Jenny McGruther says
Hi Elizabeth -
First, simmering the bones for so long may actually impede gelatin formation - it just sort of breaks it down. Also, it sounds like you're using marrow bones. These produce a greasy, milky broth. Marrow bones also do not have much connective tissue, and so they won't produce a good gel. Use the bones recommended (neck, knuckle, shin, oxtail) and simmer it for less time.
Juanita says
Thanks for the recipe. I omit the cider vinegar but it was great. I just made gluten free gravy with some and way better than any store bought or any that I have ever tried.
Katherine says
I made beef broth and it gelled nicely but the color is weak and it doesn't taste good. I browned the bones first to the point that the marrow was soft and oozing out and then simmered it for 24 hours with carrot peelings and herbs. Do you think that my bones were bad? I was expecting something rich and savory and it came out kind of watery and gamey tasting. I'm new to stock making and haven't had much success so far. I guess I'll try a chicken next and hope that is more foolproof. Any tips would be appreciated.
Sustainable Eats says
I didn't brown my bones last time and it was very sour - no one wants to eat it! Now I know...hopefully I can disguise it with lots of carrots and celery when I make a finished soup with it. Thanks for the tip!
Alyss says
What a great post! I made beef bone broth for the first time last summer and it is fantastic. I also generally use chicken bone broth (or poultry stock - my last batch has pheasant bones and the batch before that had goose and turkey bones from the holidays 🙂 but the beef makes absolutely fantastic soup!

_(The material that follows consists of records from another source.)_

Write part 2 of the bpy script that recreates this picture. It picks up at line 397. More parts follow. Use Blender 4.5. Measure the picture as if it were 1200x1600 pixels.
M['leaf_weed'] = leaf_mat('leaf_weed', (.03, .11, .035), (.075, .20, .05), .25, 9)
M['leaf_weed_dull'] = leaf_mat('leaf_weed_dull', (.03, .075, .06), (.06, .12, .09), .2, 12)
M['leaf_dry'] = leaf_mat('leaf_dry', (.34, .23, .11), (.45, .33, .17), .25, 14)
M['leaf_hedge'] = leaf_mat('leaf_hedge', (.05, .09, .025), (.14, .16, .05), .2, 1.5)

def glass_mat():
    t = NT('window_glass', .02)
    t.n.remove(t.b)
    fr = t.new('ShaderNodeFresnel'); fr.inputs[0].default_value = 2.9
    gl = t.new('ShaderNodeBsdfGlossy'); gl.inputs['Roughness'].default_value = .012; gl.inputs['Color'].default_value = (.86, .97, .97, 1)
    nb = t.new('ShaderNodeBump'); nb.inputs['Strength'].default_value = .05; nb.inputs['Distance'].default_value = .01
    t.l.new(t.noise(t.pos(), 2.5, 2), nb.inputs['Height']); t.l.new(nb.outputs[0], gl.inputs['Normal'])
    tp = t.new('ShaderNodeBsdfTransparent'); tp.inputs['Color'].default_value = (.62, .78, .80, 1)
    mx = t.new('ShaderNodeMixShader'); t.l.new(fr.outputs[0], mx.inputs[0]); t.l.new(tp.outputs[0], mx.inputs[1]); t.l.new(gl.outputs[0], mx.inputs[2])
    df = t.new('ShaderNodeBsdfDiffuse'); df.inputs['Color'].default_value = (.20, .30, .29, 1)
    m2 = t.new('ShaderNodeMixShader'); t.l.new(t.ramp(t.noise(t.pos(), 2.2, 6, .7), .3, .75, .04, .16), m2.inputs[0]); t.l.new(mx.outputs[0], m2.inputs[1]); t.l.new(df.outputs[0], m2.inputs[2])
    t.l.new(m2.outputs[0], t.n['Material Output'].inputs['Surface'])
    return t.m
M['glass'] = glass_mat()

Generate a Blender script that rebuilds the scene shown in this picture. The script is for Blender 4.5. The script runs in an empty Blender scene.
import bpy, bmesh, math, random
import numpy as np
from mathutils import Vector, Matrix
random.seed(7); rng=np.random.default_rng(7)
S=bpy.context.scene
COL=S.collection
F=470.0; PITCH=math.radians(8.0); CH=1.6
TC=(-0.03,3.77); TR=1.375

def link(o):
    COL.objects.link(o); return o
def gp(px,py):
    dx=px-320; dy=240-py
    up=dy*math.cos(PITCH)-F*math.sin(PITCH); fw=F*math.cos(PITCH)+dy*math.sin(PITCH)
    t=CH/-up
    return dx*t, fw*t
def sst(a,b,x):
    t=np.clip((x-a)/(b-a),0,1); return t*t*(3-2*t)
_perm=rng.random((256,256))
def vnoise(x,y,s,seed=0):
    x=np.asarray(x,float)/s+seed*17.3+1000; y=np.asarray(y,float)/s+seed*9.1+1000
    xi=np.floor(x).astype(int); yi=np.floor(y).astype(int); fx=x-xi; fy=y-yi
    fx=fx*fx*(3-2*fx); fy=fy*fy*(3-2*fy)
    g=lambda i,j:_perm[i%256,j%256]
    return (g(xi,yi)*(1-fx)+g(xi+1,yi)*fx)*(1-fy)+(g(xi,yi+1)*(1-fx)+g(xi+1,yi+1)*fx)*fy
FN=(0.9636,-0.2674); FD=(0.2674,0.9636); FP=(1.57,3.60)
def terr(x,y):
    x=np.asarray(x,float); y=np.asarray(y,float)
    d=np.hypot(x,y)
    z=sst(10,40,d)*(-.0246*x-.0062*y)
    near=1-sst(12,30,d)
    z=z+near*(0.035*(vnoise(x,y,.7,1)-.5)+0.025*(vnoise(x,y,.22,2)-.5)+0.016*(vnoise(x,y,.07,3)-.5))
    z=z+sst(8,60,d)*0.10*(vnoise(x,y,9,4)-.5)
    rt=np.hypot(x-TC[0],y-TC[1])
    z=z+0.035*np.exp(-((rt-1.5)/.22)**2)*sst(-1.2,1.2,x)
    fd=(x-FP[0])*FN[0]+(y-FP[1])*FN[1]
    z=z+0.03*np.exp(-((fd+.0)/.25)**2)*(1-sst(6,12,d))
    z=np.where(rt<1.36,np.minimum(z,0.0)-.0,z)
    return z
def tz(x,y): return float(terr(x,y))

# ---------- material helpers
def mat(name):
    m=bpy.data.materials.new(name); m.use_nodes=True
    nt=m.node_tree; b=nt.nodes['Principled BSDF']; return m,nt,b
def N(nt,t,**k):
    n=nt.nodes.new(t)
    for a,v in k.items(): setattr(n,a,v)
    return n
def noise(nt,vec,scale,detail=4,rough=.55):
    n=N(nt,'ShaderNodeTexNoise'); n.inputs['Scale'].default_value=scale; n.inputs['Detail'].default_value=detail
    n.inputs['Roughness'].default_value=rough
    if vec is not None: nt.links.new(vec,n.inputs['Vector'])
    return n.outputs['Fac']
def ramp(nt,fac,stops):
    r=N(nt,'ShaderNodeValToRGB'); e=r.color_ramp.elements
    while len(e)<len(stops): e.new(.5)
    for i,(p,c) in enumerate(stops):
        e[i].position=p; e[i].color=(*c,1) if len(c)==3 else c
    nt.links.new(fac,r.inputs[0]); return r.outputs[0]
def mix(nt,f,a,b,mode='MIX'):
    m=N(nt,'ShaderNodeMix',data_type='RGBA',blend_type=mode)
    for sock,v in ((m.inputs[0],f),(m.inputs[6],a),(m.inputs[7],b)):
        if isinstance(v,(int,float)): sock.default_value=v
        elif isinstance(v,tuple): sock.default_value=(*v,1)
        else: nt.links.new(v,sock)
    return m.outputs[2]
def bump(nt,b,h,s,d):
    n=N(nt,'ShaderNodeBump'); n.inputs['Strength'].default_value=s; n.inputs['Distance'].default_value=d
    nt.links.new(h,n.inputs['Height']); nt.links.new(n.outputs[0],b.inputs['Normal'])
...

Laryssa @Heaven In The Home says
Lovely! Thanks for this recipe. I didn't brown the beef bones last time and it didn't taste right. I'm glad to know know what to do different next time.
Wardeh says
Definitely going to do this today. Thanks for the great directions! I have so many soup bones in the freezer, it is embarassing. We are getting our 1/2 beef soon so I need to get last year's moved out!
lo says
Oh, fabulous!
You really can't beat homemade bone broth -- and beef bone broth, in particular, is worlds better made at home than purchased in the store. I love the fact that you can control the ingredients -- from the type of beef used to the amount of salt in the final product. And it's oh-so-good for you!
Jenny says
Jessie -
I'm kind of a measure-free cook, so I don't worry about how much it cooks down. I'll add water to the pot a few times. It's really the length of cooking time, not the water evaporation that helps to gel the stock. Generally, though, by the time I strain the solids from the broth it has cooked down by about 1/3 or so.
Christy -
I always use enough water to barely cover the solids, but I don't otherwise measure it.
maybelles mom says
Wow that is some lovely broth...
~M says
Yummm! I loved gelled consomme 🙂
Have you ever experimented with putting tomato paste on the beef bones before roasting?